En Bogotá, durante años, una persona fijó su mirada sobre una obra pública de arte. El encuentro era parte de la ruta escolar que de sur a norte recorría la carrera séptima y cruzaba por la calle cien: “en ese punto, primer ángulo en que mi ruta diaria daba un giro, había una escultura tan liviana como voluminosa, un armatoste, un aparato que siempre llamó mi atención por dos características sencillas y básicas: primero, estaba hecha de viejas piezas industriales, el óxido sobre la superficie daba cuenta de un tiempo pasado, de algo que antes era de una forma y que luego fue de otra, de una funcionalidad perdida. Segundo, la escultura implicaba un recorrido ya que desde ningún ángulo parecía ser la misma: no tenía ni atrás ni adelante, no había ningún punto desde el cual suponer “éste es el frente”, y si uno la miraba desde una coordenada X no podía saber qué estaba aconteciendo del otro lado.”
A este circunloquio infraleve se sumó un recorrido nocturno de otra persona: tres años después de instalada la obra en 1971, la autora de la escultura regresaba en carro de una fiesta con su esposo, pasaron por el sitio, vieron como una grúa jalaba la pieza, se detuvieron y los chatarreros que intentaban desoldar los ejes de bulldozer huyeron. La escultura sobrevivió a la deconstrucción criolla pero su autora le añadió una protección: una nueva base cúbica que sumó un tercio más de altura y un punto gigante al elegante interrogante metálico.

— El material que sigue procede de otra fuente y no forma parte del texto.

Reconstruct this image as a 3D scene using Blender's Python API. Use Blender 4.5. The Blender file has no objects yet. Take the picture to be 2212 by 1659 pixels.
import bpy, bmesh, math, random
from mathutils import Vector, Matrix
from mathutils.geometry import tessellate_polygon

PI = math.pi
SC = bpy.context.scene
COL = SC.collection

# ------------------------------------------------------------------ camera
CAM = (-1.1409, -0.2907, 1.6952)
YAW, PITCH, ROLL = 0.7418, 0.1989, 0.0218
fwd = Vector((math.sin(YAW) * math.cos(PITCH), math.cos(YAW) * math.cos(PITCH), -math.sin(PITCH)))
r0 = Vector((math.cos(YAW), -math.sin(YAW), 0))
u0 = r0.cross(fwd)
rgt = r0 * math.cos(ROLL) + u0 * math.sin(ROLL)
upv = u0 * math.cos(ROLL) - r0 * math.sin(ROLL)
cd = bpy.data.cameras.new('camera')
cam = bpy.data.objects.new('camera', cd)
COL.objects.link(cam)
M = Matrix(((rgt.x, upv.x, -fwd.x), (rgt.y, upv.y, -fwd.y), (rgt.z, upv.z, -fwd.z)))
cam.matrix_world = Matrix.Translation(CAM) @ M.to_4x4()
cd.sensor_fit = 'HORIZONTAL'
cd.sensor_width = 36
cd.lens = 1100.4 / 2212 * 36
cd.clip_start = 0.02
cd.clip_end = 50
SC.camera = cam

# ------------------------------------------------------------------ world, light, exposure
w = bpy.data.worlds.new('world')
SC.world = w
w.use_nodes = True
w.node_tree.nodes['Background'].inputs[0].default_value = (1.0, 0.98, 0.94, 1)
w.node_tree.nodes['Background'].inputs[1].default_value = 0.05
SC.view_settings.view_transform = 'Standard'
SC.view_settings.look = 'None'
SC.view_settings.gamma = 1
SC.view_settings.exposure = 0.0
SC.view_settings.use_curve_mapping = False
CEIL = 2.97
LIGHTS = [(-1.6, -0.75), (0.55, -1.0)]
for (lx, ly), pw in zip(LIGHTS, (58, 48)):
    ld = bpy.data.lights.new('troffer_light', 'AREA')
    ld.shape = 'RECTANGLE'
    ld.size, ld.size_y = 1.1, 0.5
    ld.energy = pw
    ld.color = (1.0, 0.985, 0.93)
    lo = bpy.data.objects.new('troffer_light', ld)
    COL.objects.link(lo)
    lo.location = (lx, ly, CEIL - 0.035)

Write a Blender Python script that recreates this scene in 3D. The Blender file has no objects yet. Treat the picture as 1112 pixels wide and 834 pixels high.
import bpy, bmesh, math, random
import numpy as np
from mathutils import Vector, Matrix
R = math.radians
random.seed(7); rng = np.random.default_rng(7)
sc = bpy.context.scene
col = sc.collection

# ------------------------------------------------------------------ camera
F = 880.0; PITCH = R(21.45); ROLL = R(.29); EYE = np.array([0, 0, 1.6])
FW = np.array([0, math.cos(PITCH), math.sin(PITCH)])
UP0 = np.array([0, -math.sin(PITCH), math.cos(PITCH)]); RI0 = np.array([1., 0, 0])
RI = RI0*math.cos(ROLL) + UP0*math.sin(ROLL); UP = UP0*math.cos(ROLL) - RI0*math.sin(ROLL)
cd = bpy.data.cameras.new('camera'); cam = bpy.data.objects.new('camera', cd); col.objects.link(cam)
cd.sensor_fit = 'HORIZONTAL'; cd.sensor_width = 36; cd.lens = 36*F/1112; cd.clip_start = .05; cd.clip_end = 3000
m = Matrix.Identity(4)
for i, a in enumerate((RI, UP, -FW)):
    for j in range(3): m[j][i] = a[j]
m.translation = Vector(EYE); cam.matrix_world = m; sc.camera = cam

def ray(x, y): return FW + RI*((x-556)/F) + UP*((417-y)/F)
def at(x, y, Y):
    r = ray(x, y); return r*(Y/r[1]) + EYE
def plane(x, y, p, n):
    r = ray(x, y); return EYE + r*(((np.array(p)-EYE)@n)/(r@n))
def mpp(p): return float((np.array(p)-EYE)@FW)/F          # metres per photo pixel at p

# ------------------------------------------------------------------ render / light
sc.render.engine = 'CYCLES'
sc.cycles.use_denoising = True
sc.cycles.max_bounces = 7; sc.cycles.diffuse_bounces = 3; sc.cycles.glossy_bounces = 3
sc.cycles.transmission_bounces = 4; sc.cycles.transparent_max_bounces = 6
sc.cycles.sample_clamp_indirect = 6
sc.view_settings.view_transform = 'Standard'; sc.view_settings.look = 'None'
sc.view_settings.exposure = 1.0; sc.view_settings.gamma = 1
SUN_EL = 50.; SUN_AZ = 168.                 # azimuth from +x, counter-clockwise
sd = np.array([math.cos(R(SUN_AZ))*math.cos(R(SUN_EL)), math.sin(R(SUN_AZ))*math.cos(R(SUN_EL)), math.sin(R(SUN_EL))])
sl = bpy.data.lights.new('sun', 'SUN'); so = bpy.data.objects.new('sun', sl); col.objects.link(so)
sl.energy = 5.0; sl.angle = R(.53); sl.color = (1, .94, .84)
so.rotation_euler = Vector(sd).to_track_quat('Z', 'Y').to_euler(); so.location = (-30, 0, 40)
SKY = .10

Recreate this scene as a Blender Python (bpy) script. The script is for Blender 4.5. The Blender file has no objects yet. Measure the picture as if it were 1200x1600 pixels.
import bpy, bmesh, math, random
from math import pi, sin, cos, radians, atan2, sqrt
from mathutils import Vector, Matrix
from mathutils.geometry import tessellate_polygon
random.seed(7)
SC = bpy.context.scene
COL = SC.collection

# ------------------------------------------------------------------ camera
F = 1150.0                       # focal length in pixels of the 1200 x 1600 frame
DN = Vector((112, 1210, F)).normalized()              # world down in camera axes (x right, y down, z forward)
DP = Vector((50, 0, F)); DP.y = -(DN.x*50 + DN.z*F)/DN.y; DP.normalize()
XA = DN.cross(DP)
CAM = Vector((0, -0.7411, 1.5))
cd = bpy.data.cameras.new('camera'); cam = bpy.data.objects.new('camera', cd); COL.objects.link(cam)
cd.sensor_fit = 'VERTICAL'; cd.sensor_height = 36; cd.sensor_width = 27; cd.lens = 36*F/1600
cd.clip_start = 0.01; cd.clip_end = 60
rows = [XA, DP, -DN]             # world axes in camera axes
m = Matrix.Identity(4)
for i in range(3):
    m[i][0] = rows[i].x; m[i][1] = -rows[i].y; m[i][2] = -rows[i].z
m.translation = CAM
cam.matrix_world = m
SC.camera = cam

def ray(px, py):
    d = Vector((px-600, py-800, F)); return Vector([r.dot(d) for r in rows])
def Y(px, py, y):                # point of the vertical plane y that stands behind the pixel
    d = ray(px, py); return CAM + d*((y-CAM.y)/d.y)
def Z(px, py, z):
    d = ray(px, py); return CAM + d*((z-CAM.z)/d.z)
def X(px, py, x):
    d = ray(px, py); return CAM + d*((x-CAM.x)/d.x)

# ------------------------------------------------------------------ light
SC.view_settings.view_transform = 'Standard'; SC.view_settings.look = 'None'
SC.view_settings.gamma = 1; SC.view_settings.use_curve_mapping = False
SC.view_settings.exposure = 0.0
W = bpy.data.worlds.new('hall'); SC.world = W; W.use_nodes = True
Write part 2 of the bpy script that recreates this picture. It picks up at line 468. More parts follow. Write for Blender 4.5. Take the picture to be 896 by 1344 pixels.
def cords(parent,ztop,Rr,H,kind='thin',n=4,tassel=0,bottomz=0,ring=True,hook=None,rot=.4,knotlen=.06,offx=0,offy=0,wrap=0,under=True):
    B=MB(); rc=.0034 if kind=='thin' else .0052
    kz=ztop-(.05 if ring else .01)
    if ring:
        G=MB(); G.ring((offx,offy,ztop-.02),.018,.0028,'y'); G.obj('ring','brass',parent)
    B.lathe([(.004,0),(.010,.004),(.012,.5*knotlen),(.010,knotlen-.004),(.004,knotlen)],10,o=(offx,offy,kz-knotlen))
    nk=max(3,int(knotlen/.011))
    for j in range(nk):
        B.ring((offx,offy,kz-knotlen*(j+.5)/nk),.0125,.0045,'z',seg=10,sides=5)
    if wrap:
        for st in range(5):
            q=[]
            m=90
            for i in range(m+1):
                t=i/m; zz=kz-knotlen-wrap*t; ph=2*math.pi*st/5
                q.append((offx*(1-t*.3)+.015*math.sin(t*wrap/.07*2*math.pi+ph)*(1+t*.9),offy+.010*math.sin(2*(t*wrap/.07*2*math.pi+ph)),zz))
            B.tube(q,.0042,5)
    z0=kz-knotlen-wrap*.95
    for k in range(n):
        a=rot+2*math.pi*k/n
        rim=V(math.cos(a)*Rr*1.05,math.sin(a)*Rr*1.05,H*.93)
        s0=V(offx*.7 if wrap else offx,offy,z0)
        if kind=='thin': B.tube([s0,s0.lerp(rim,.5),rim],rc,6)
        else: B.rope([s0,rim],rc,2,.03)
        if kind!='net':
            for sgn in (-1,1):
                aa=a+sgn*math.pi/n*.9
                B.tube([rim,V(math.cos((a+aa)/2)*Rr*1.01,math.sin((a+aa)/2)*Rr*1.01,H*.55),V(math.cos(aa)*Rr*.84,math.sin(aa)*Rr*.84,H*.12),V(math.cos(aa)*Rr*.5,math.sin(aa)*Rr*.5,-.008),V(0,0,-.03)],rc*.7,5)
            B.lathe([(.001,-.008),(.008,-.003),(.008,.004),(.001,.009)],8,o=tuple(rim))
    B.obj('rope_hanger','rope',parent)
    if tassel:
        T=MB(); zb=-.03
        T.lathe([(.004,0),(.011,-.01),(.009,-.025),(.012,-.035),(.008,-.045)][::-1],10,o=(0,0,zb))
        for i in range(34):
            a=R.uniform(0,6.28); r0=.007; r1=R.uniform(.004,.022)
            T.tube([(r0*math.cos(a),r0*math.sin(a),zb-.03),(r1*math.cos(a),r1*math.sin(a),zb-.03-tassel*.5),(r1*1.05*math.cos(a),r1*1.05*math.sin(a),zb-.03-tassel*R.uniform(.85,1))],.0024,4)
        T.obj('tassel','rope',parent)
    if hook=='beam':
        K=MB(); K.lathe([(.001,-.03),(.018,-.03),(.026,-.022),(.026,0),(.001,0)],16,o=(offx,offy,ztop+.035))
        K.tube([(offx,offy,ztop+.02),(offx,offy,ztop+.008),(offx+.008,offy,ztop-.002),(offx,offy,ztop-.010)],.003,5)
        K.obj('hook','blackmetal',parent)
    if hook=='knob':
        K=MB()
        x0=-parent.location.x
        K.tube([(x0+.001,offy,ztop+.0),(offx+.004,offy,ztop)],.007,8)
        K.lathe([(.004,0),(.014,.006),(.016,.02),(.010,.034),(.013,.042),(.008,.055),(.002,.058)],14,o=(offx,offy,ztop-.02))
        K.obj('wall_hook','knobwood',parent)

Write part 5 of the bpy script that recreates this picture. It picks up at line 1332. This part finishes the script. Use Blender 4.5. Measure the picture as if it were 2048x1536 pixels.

La mirada diurna es de Julia Buenaventura, de su tesis universitaria, la vista nocturna es de Feliza Bursztyn. La escultura es Homenaje a Gandhi, “un espacio y un gesto diplomático del gobierno colombiano para el reconocido líder hindú y su país”, todo esto lo cuenta Manuela Ochoa en su texto Los escenarios deshabitados.
Sobre la obra de Bursztyn una crítica en el pasado sentenció: “es una escultura fallida en tanto que monumento: podría funcionar bien como mini-escultura, pero aguanta mal la ampliación de la escala, porque el formato no es lo suficientemente sólido para enfrentarse a un paisaje excluyente […] el despotismo de la cordillera lo liquida y la chatarra resulta tan escuálida con lo es Gandhi en el recuerdo, sin que sea factible, desde luego, pensar que se trata de un intento figurativo”. Años antes, en 1968, la misma crítica que hizo la crítica se criticaba. En un Comentario sobre Feliza Burstyn, Marta Traba decía sobre este tipo de esculturas: “Quizás por eso no quiero someterlas al tedio del análisis ni a la frialdad de un elogio crítico, sino dejarlas así, solas, suspendidas en el aire liviano de Bogotá como una amenaza para los conformistas y los pobres de espíritu.” La dualidad —tan propia de la crítica— describía bien ese campo tenso entre monumento fallido y amenaza efímera; tal vez todo pase cuando a esta pieza industrial la devore otro monstruo más poderoso que la interpretación o el progreso, y su reemplazo sea, quizá, una monumental estación de transporte público llamada Gandhi o Bursztyn.
Posdata: para el año 2015 se anunció que el puente de la calle cine con carrera séptima será demolido para dar paso a un “deprimido” proyectado dentro del Plan de Renovación Urbana de la zona. La empresa encargada de llevar a cabo el proyecto, en la alicaída visualización con que socializa la iniciativa empresarial, oculta o reemplaza la escultura con unos árboles y en nada la menciona en el documento con que promociona el proyecto. Bursztyn, en su época, se refirió a su pieza como a un “hijo sin fortuna” cuando vio que era usado para pegar carteles —hoy la usa uno que otro mediocre grafitero para estamparle la pintada de una firma huera—. Todo indica que el Homenaje a Gandhi, con sus cuatro toneladas de chatarra, tiene un puesto garantizado en el museo efímero del olvido.